Noguchi Water Stone















While wandering the halls of the Metropolitan Museum of Art, I was getting suspicious. I had asked numerous people to direct me to the Noguchi Water Stone, but no one seemed quite certain where it was. A woman at the information desk was able to direct me to the second floor, but then instructed me to “ask someone up there” for further directions. Two security guards quizzed each other, scratched their heads and pointed me down a corridor, probably just to get me to go away. I meandered through numerous exhibit halls, hoping I was getting closer when the art work on display took on a decidedly Japanese feel to it. But still I wasn’t finding what I had come to see. I began to wonder if perhaps my professor was sending me on some kind of Taoist wild goose chase. Perhaps there was no Water Stone. Maybe I was supposed to imagine it.

Then I asked a tour guide who was talking to several tourists. “Just go straight along that way,” she said, pointing through a set of glass doors, “and you’ll begin to hear it.”

“Excuse me,” I asked, “did you say I would hear it?”

“Yes,” she replied, “you can’t miss it.”

She was right. Beyond the glass doors, the hall was very quiet, hardly any museum-goers at all. After a short distance, I distinctly made out the sound of water splashing. I followed the sound until I came to what I immediately knew was Naguchi’s Water Stone. To the best of my knowledge, this is the museum’s only work that can be heard, because it is a fountain. That is to say that it can be categorized as a fountain. In truth, it is more along the lines of a Zen poem, or a haiku.

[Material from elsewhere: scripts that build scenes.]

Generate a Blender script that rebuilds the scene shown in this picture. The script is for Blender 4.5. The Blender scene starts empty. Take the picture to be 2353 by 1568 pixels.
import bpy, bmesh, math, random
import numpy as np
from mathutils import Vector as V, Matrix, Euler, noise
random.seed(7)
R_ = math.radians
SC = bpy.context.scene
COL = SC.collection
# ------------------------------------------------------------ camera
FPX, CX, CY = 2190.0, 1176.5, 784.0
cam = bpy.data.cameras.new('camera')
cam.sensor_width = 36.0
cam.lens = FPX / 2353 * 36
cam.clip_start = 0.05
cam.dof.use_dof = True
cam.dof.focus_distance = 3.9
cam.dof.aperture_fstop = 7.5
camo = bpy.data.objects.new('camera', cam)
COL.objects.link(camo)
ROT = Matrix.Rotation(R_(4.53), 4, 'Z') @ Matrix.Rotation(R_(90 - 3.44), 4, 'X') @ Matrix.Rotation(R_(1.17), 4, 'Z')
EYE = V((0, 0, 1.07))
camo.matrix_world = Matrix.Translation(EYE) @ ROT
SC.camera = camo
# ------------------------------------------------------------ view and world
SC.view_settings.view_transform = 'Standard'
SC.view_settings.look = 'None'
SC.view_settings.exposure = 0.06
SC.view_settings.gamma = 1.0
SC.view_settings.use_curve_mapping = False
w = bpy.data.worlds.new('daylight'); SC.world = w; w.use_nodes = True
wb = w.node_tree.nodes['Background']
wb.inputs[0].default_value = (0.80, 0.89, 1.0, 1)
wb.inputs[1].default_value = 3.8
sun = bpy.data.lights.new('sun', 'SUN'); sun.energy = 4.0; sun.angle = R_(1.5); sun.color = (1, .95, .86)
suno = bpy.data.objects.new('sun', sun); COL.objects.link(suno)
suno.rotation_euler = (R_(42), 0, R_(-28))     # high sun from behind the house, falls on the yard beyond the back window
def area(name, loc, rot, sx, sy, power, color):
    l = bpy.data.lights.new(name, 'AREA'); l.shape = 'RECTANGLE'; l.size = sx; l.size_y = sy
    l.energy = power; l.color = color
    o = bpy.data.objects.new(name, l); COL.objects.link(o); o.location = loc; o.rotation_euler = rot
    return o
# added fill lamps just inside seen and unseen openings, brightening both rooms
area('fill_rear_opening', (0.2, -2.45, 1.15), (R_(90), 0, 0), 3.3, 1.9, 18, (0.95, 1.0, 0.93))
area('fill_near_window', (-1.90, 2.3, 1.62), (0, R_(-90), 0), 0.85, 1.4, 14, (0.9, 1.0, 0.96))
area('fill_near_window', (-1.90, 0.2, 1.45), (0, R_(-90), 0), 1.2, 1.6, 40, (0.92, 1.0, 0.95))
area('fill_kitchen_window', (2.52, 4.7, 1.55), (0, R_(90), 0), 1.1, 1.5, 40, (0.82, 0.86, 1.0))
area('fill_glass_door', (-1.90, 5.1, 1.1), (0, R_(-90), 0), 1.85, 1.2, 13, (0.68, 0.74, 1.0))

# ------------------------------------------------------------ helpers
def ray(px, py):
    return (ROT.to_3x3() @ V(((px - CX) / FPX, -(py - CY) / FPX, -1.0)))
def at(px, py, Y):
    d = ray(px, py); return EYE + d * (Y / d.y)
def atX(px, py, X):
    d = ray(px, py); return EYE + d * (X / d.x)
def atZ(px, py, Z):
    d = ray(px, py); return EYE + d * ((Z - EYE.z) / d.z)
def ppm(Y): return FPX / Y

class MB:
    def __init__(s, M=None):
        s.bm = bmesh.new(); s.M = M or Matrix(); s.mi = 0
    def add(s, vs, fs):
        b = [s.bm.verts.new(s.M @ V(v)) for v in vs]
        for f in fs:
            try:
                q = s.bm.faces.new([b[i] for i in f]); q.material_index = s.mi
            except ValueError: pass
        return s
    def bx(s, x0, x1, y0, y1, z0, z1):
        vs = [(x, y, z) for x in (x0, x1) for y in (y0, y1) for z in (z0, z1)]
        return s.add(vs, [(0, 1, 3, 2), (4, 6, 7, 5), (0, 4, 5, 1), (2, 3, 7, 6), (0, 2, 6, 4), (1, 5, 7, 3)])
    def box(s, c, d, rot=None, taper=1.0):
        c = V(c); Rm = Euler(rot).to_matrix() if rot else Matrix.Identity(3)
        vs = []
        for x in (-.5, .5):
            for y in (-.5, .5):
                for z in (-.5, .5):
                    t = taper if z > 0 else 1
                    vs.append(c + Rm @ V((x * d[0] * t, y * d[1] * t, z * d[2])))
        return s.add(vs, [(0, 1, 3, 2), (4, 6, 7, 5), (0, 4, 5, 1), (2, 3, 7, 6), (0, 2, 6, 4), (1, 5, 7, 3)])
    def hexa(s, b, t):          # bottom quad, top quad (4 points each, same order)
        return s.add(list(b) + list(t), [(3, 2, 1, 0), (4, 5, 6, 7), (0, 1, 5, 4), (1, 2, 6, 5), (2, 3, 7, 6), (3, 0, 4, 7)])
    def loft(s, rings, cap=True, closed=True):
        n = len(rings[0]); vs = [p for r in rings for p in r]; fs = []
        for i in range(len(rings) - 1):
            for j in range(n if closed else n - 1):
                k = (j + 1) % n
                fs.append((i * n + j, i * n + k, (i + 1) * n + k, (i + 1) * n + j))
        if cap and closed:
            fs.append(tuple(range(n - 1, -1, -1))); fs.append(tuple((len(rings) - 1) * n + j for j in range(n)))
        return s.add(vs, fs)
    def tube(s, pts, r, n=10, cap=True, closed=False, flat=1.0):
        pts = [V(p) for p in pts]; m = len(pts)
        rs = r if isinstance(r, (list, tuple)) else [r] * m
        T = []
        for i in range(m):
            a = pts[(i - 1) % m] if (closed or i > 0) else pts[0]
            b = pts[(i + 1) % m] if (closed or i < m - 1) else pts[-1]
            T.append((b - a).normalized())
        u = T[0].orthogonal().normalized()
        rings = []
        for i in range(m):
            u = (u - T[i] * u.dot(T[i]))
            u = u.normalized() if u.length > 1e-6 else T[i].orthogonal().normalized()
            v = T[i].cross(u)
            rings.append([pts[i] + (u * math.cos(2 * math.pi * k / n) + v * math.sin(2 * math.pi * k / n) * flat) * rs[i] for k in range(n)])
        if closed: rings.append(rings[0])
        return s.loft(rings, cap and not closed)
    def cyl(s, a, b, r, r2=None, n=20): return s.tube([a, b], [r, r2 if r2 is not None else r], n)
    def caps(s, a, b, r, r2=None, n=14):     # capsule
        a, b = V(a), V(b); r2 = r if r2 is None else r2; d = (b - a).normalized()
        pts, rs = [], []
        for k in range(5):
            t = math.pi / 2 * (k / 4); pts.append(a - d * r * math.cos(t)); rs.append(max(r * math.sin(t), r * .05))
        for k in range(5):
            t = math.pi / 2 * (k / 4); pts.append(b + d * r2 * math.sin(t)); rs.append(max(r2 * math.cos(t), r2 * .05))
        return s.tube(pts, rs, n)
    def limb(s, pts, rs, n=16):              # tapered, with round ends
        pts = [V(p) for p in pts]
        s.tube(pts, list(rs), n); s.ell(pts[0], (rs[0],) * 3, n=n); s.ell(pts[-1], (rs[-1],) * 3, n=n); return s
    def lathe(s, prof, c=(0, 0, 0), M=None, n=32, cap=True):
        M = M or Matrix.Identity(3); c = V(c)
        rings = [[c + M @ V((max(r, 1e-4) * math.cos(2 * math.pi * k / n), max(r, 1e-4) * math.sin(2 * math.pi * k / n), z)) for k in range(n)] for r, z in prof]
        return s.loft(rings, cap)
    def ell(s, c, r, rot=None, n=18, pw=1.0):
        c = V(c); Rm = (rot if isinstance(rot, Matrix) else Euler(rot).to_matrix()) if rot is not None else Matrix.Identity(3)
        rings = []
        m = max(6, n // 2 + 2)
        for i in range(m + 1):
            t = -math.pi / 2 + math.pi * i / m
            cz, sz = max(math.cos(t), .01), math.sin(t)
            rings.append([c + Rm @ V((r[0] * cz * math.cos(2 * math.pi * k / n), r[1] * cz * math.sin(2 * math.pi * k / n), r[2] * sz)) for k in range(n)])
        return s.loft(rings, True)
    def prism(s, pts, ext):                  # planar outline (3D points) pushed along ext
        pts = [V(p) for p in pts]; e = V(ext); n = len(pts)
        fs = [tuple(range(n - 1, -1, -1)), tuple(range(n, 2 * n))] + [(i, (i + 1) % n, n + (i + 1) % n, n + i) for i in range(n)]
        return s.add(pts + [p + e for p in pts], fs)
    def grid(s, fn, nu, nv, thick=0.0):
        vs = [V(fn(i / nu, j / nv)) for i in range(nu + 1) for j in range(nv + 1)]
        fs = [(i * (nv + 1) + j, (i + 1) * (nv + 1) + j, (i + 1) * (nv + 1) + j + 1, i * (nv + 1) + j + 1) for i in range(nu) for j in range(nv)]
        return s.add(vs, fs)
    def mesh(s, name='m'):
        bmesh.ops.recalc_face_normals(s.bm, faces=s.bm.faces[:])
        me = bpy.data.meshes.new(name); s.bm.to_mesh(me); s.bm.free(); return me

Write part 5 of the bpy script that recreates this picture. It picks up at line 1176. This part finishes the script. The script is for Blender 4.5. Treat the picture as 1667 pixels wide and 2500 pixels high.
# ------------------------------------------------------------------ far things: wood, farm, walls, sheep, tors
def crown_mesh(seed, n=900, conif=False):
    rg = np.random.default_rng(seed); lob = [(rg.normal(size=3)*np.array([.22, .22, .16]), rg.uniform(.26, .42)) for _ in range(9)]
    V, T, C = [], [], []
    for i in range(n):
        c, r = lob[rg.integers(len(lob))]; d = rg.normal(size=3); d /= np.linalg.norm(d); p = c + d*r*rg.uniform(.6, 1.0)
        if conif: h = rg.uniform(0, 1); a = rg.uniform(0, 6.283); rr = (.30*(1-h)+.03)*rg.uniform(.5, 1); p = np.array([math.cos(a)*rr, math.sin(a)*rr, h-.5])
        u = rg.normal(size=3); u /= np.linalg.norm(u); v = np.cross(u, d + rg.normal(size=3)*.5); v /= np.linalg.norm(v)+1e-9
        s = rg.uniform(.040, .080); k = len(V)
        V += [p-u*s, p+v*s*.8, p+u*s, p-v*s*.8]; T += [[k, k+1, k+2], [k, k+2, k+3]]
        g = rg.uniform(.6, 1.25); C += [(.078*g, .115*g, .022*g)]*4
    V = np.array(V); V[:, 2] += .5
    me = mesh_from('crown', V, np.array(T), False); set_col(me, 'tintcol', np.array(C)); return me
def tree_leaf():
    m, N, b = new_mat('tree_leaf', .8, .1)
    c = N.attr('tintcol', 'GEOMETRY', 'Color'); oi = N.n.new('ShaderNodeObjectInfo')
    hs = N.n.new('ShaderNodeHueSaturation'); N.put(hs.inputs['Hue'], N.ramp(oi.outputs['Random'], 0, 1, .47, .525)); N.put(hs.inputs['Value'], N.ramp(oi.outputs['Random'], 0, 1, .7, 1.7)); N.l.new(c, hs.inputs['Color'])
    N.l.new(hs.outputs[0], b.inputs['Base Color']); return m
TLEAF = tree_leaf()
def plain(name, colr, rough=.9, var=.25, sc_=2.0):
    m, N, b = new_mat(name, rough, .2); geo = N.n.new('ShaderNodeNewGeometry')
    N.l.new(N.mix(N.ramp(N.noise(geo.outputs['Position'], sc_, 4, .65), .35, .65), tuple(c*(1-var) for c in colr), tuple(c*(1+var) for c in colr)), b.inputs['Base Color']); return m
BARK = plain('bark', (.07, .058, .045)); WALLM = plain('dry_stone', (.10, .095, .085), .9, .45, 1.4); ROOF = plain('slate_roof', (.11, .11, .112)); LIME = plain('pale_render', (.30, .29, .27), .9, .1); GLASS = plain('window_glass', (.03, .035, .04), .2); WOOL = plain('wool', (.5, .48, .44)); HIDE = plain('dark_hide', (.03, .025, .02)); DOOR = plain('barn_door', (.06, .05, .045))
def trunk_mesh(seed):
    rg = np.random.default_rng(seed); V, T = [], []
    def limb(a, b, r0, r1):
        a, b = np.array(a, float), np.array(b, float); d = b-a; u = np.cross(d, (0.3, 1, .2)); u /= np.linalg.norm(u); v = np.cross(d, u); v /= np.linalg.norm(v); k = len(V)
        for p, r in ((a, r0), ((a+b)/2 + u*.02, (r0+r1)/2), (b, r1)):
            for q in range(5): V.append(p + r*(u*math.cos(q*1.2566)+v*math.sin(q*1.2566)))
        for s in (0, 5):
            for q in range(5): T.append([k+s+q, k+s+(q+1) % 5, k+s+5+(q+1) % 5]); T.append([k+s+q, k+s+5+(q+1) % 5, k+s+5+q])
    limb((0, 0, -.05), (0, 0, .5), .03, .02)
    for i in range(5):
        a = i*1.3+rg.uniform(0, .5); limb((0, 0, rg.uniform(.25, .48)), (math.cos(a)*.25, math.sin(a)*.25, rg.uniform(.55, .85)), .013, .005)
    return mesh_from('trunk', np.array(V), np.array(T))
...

The Water Stone is approachable from two sides, one with a Plexiglas barrier, the other completely open. I took a seat on a bench on the open side and began to contemplate what I was seeing.

Nestled among a sort of riverbed of stones, the fountain seems like nothing very much at first. It is a thick, blocky sculpture, no more than waist-high, black and monolithic – a squat, battered-looking version of the object that keeps turning up in “2001: A Space Odyssey.” Yet it is not rectangular or square – odd angles here and there indicate that pieces have splintered off somewhere, as if it were a meteorite that crashed through the roof. At its top, a deep, perfectly circular well issues water from deep inside, and the water pools, creating the illusion that it is not moving. It is smooth as a pane of glass. And yet I knew it must be moving, because I could make out rivulets trickling down the sides, and could hear a loud splashing sound as it flowed into the river rocks and disappeared. The fountain invites study as it confidently teems with water and symbolism.

When considering the work as a Taoist metaphor, many ideas began to surface. The first, strongest image that came to my mind was of Lao Tzu’s “uncarved block.” The fountain can easily be interpreted in this way, appearing as if had not been shaped by human hands and were still in its original state. If this were a human being, it would be a person who had transcended sorrow-filled attachments and was living in the world with a sort of “knowing innocence,” a person with no fear of death. Thinking of the fountain in this way lent it a human personality – I could picture a substantial old man sitting cross-legged on the ground, absolutely at one with his environment.

The Water Stone also serves as an example of “wu wei,” the Tao concept of “no extra action.” The water doesn’t jet up and splatter down, like a person struggling against the natural flow of life. This fountain accepts and fulfills its role in the universe almost imperceptibly, delivering water without apparent effort, suggesting a person who lives in harmony with the Tao.

The Taoist idea of power is conveyed by the water flowing over stone, a direct representation of a verse from Chapter Thirty-Six of the Tao Te Ching: “The gentle and soft overcomes the hard and aggressive.” Just as seemingly powerless water can erode mountains into canyons, a sensitive and vulnerable awareness can enlighten a person in ways that power and glory will not.

Finally, the Water Stone exhibits numerous dichotomies. It is a synthesis of nature’s creation and man’s invention, the ancient and modern, the outside-brought-inside. Some of its surfaces are smooth while others are coarse; irregular angles are countered by a perfect circle. The fountain’s apparent motionlessness is belied by a sound of great activity. The soft water coursing over hard stone is the coupling that gives the sculpture its name, as simple and powerful as the object itself. These pairings reminded me of the forces of Yin and Yang, the dark, passive, feminine force that is equaled by a light, active, masculine force. The fountain flows peacefully, blissfully, the representation of an enlightened existence living in unity with these forces. The Water Stone speaks to us from the state of understanding that the human soul yearns to reach, showing us the way.